The other is until the editor, backtrace, and listener (ranked 1/2/3) 
are solid and responsive I predict people will continue to use openmcl 
solely from the command line or via slime, along with emacs or vi.

So don't waste your time on the documentation manager etc. which came 
in tied for positions 6/7/8.  Figuring out where effort should be spent 
was the whole point of doing that survey.

Like I said I will resume using the GUI environment but until the top 
three things are solid the GUI is going to continue lose out to slime 
and you should interpret the near total silence of the potential user 
base as equivalent to feedback along those lines.
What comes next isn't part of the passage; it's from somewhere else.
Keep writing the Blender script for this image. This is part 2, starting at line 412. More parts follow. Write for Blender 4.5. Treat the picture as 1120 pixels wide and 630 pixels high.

On Aug 28, 2005, at 9:13 PM, alex crain wrote:

> On Aug 28, 2005, at 8:54 PM, Gary Byers wrote:
>> One change that I'd made to the bleeding-edge version around the time
>> that you announced your version is to try to defer redisplay until
>> after a simple editing command completes.  (As the code is written,
>> redisplay is attempted after every buffer modification; that's clearly
>> wrong, and the change I introduced at least muffles that so that you
>> don't see a lot of hyterical redisplay when an editing command (like
>> indentation) makes a lot of individual buffer changes.)
>> That (fairly simple) change does seem to improve usability quite a
>> bit.  To some degree, it's a bandaid on a deeper problem, and I have
>> some concerns about whether it'd be simpler and better to run
>> editor commands in the event thread.  We've discussed this a little,
>> and should probably discuss it more.
> I admit that I've been resisting this change and I'm not convinced that
> it's necessary. The current GUI does a couple of things to improve 
> performance:
> 1) 1 font per buffer - only color changes allowed, no bolding or 
> italics.
> 2) buffers a always aligned on line boundaries
> 3) changes are restricted to the current visible area
> There is still some horrible code that handles the syntax 
> highlighting, but otherwise
> it's pretty quick and this makes buffer changes pretty efficient. I'm 
> thinking that
> the text system should be able to keep up with Hemlock and Hemlock is 
> already
> pretty smart about buffer updates, since it was designed for slow 
> terminals.
> I could always be wrong, of course, but I would hate to introduce 
> jumpy text unnecessarily
> and I'm afraid that your change may have unintended side effect on 
> extended commands,
> like recursive edits or incremental searches.